Il fait partie de ses musiciens qui se sont attachés à donner à 808s cette sonorité electro-pop si particulière, à la fois froide, mécanique et brumeuse. Des nappes de synthés qui viennent se heurter sur des batteries distordues pour produire un effet tout droit sorti des années 1980.
“Je voulais des mélodies à la Phil Collins”, détaillait Kanye à propos de la production de 808s, allant même jusqu’à l’appeler “le premier disque de new wave noire”. Le morceau RoboCop, avec ses batteries mécaniques et ses violons endiablés, “ressemble à de la pop britannique des années 1970”, abonde Larry Gold.

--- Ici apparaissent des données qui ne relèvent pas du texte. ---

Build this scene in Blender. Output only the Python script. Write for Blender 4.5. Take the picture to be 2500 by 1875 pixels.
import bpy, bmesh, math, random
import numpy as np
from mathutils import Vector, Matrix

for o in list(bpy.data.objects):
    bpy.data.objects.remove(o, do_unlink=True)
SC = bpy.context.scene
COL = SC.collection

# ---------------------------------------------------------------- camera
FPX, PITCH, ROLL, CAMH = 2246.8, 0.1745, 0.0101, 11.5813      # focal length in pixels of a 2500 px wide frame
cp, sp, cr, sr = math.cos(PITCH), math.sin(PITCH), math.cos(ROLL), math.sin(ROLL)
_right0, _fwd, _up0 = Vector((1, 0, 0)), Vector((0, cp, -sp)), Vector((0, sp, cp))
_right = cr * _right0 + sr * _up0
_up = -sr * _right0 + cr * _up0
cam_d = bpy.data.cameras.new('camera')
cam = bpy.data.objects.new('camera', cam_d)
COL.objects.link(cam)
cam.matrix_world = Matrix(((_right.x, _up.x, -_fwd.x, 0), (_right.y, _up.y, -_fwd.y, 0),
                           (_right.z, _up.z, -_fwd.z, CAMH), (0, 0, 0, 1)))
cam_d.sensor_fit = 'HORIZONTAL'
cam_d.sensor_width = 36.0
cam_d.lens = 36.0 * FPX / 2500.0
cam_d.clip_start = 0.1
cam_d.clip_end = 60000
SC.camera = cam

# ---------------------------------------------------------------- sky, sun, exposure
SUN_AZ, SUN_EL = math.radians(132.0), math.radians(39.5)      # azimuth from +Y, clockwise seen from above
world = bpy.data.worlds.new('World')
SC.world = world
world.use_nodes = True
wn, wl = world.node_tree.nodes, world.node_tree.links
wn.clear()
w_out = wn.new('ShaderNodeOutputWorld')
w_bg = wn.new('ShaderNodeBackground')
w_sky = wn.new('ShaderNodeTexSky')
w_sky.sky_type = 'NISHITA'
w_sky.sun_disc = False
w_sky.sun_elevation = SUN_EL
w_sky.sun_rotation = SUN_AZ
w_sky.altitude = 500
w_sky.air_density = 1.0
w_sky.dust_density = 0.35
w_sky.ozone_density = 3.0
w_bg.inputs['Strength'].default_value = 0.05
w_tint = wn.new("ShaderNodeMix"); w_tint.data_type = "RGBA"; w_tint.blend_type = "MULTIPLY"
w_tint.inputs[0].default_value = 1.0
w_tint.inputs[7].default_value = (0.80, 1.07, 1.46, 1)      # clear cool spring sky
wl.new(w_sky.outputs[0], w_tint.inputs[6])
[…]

Son travail a consisté à s’accorder avec Kanye West, qui souhaitait un son ouvert et avait agencé la musique pour qu’elle ne se mette pas en travers de ses émotions. “Une des choses que j’ai aimées sur cet album c’est qu’il y a beaucoup d’espace et pas beaucoup de densité. Quand les cordes arrivent, on les entend vraiment démarrer”, analyse Larry Gold, qui a œuvré sur cinq morceaux. « Welcome to Heartbreak commence avec un violoncelle, et on l’entend distinctement, il n’y a pas d’autre son distrayant. Sur Bad News les violons ne commencent pas avant qu’il ait fini de chanter”.
“A l’époque, son son devenait plus orchestral, moins basé sur les samples”, poursuit-il. “Ça sonne plus comme une bande originale de film qu’un vrai album parfois. See You In My Nightmares, un incroyable morceau de rupture, sonne comme un film de série B”.
Des orchestrations mélodieuses et innovantes donc, mais qui restent quand même ancrées dans l’univers du rap. “Il fallait que le son soit épais, que ça soit lourd sur les basses fréquences. Les basses c’est primordial dans le hip-hop, surtout avec des TR-808. Un gros son qui te saute à la figure, mais avec une voix bien nette. Le son était propre, c’était pas quelque chose de compressé où on n’entend aucun instrument”, décortique Vladimir Meller, l’ingénieur qui s’est occupé du mastering de 808s.
Chanter faux mais chanter vrai
A sa sortie l’album interpelle, mais ne séduit pas forcément. Ce virage pop se révèle déstabilisant selon certaines critiques et laisse perplexe les fans de hip-hop “classique”, qui appréciaient les samples de soul du producteur de Roc-A-Fella. Le New York Times rapproche notamment à l’artiste de ne pas savoir chanter. Une critique à laquelle il répondra plus tard: “C’est le fait que je ne sache pas chanter qui rend 808s si spécial”.
10 ans après, force est de constater que le quatrième album de Yeezy a considérablement influencé le rap, et par extension la pop. Notamment en démocratisant l’auto-tune, qui existait déjà avec des artistes comme T-Pain, mais restait cantonné à des utilisations bien spécifiques. Expression du génie artistique pour certains, option de facilité pour d’autres, ce logiciel est devenu partie intégrante du rap en 2018. Surtout, Kanye a prouvé au grand public que les stars du hip-hop n’étaient pas obligées d’être uniquement mâles alphas, et avaient le droit d’exposer leurs fêlures. Et en popularisant ce rap “emo”, il a permis à toute une nouvelle génération, de Drake à The Weeknd, en passant par Young Thug ou encore Future, de s’exprimer.